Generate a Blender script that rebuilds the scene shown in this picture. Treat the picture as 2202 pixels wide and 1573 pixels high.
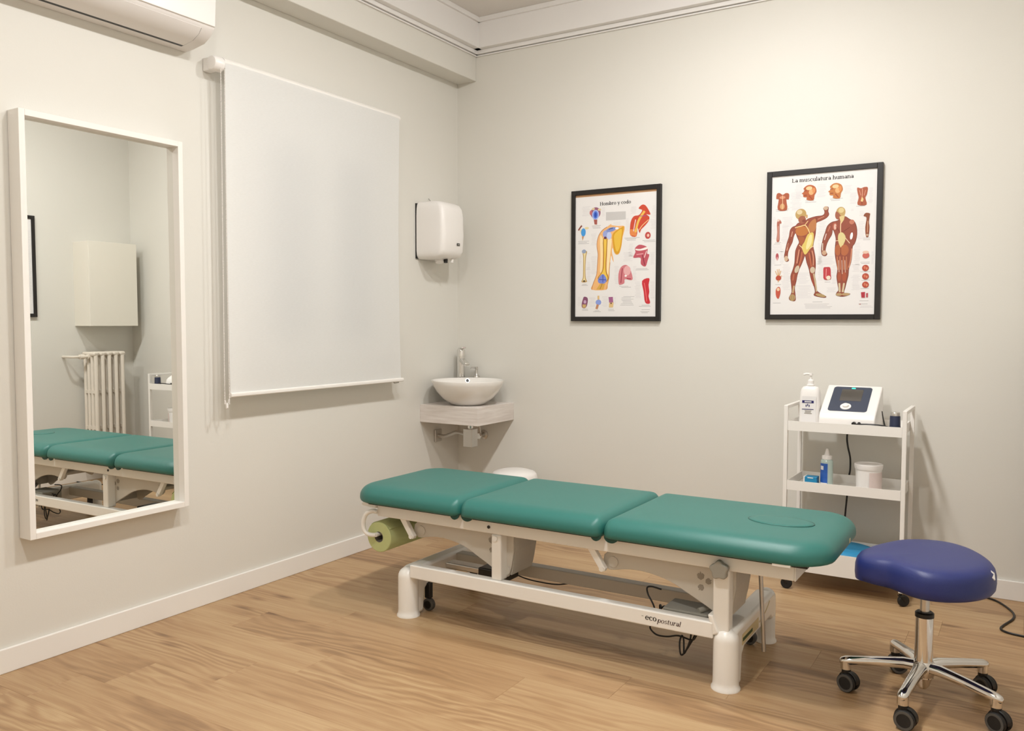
import bpy, bmesh, math, random
from mathutils import Vector, Matrix

# ------------------------------------------------------------------ scene, camera, light, exposure
for o in list(bpy.data.objects):
    bpy.data.objects.remove(o)
scene = bpy.context.scene
COL = scene.collection
R = math.radians

cam_data = bpy.data.cameras.new('camera')
cam = bpy.data.objects.new('camera', cam_data)
COL.objects.link(cam)
scene.camera = cam
cam_data.sensor_fit = 'HORIZONTAL'
cam_data.sensor_width = 36.0
cam_data.lens = 36.0 * 1819.55 / 2202.0
cam_data.clip_start = 0.02
YAW, PITCH, ROLL = -0.54981, 0.052353, 0.0011755
fw = Vector((math.sin(YAW) * math.cos(PITCH), math.cos(YAW) * math.cos(PITCH), -math.sin(PITCH)))
rt = Vector((math.cos(YAW), -math.sin(YAW), 0))
up = rt.cross(fw)
rt2 = math.cos(ROLL) * rt + math.sin(ROLL) * up
up2 = -math.sin(ROLL) * rt + math.cos(ROLL) * up
cm = Matrix((rt2, up2, -fw)).transposed().to_4x4()
cm.translation = Vector((3.0762, -4.3686, 1.25))
cam.matrix_world = cm

world = bpy.data.worlds.new('night_sky')
scene.world = world
world.use_nodes = True
world.node_tree.nodes['Background'].inputs[0].default_value = (0.05, 0.07, 0.11, 1)
world.node_tree.nodes['Background'].inputs[1].default_value = 0.25

scene.view_settings.view_transform = 'Standard'
scene.view_settings.look = 'None'
scene.view_settings.gamma = 1.0
scene.view_settings.use_curve_mapping = False
scene.view_settings.exposure = 0.0
LAMP_STRENGTH = 276.0
LAMP_COLOR = (1.0, 0.995, 0.985)

# ------------------------------------------------------------------ materials
def lin(h):
    def f(c):
        c /= 255.0
        return c / 12.92 if c <= 0.04045 else ((c + 0.055) / 1.055) ** 2.4
    return (f((h >> 16) & 255), f((h >> 8) & 255), f(h & 255), 1.0)

def mat(name, col, rough=0.5, metal=0.0, spec=0.5, var=0.03, vscale=8.0, bump=0.0, bscale=200.0, coat=0.0, trans=0.0, emit=None, estr=0.0):
    m = bpy.data.materials.new(name)
    m.use_nodes = True
    nt = m.node_tree
    b = nt.nodes['Principled BSDF']
    c = lin(col) if isinstance(col, int) else (*col, 1.0)
    b.inputs['Roughness'].default_value = rough
    b.inputs['Metallic'].default_value = metal
    b.inputs['Specular IOR Level'].default_value = spec
    b.inputs['Coat Weight'].default_value = coat
    b.inputs['Transmission Weight'].default_value = trans
    tc = nt.nodes.new('ShaderNodeTexCoord')
    if var > 0:
        n = nt.nodes.new('ShaderNodeTexNoise')
        n.inputs['Scale'].default_value = vscale
        n.inputs['Detail'].default_value = 3.0
        nt.links.new(tc.outputs['Object'], n.inputs['Vector'])
        mx = nt.nodes.new('ShaderNodeMix'); mx.data_type = 'RGBA'
        mx.inputs[6].default_value = (*[x * (1 - var) for x in c[:3]], 1)
        mx.inputs[7].default_value = (*[min(1, x * (1 + var)) for x in c[:3]], 1)
        nt.links.new(n.outputs['Fac'], mx.inputs[0])
        nt.links.new(mx.outputs[2], b.inputs['Base Color'])
    else:
        b.inputs['Base Color'].default_value = c
    if bump > 0:
        n2 = nt.nodes.new('ShaderNodeTexNoise')
        n2.inputs['Scale'].default_value = bscale
        n2.inputs['Detail'].default_value = 2.0
        nt.links.new(tc.outputs['Object'], n2.inputs['Vector'])
        bp = nt.nodes.new('ShaderNodeBump')
        bp.inputs['Strength'].default_value = bump
        bp.inputs['Distance'].default_value = 0.002
        nt.links.new(n2.outputs['Fac'], bp.inputs['Height'])
        nt.links.new(bp.outputs['Normal'], b.inputs['Normal'])
    if emit is not None:
        b.inputs['Emission Color'].default_value = lin(emit) if isinstance(emit, int) else (*emit, 1)
        b.inputs['Emission Strength'].default_value = estr
    return m

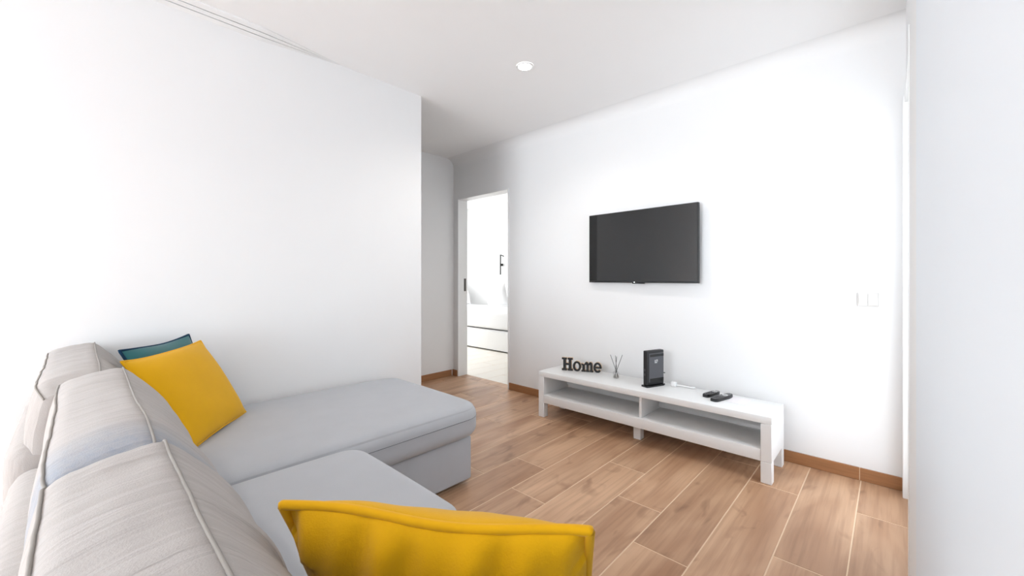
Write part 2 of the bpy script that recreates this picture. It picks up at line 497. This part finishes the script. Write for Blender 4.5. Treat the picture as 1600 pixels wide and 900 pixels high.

**Aim**
Return, unchanged, the lines from the first line of the material through the line that holds "return (f((h >>", inclusive, omitting pictures.

**Output of the task**
Generate a Blender script that rebuilds the scene shown in this picture. Treat the picture as 2202 pixels wide and 1573 pixels high.
import bpy, bmesh, math, random
from mathutils import Vector, Matrix

# ------------------------------------------------------------------ scene, camera, light, exposure
for o in list(bpy.data.objects):
    bpy.data.objects.remove(o)
scene = bpy.context.scene
COL = scene.collection
R = math.radians

cam_data = bpy.data.cameras.new('camera')
cam = bpy.data.objects.new('camera', cam_data)
COL.objects.link(cam)
scene.camera = cam
cam_data.sensor_fit = 'HORIZONTAL'
cam_data.sensor_width = 36.0
cam_data.lens = 36.0 * 1819.55 / 2202.0
cam_data.clip_start = 0.02
YAW, PITCH, ROLL = -0.54981, 0.052353, 0.0011755
fw = Vector((math.sin(YAW) * math.cos(PITCH), math.cos(YAW) * math.cos(PITCH), -math.sin(PITCH)))
rt = Vector((math.cos(YAW), -math.sin(YAW), 0))
up = rt.cross(fw)
rt2 = math.cos(ROLL) * rt + math.sin(ROLL) * up
up2 = -math.sin(ROLL) * rt + math.cos(ROLL) * up
cm = Matrix((rt2, up2, -fw)).transposed().to_4x4()
cm.translation = Vector((3.0762, -4.3686, 1.25))
cam.matrix_world = cm

world = bpy.data.worlds.new('night_sky')
scene.world = world
world.use_nodes = True
world.node_tree.nodes['Background'].inputs[0].default_value = (0.05, 0.07, 0.11, 1)
world.node_tree.nodes['Background'].inputs[1].default_value = 0.25

scene.view_settings.view_transform = 'Standard'
scene.view_settings.look = 'None'
scene.view_settings.gamma = 1.0
scene.view_settings.use_curve_mapping = False
scene.view_settings.exposure = 0.0
LAMP_STRENGTH = 276.0
LAMP_COLOR = (1.0, 0.995, 0.985)

# ------------------------------------------------------------------ materials
def lin(h):
    def f(c):
        c /= 255.0
        return c / 12.92 if c <= 0.04045 else ((c + 0.055) / 1.055) ** 2.4
    return (f((h >> 16) & 255), f((h >> 8) & 255), f(h & 255), 1.0)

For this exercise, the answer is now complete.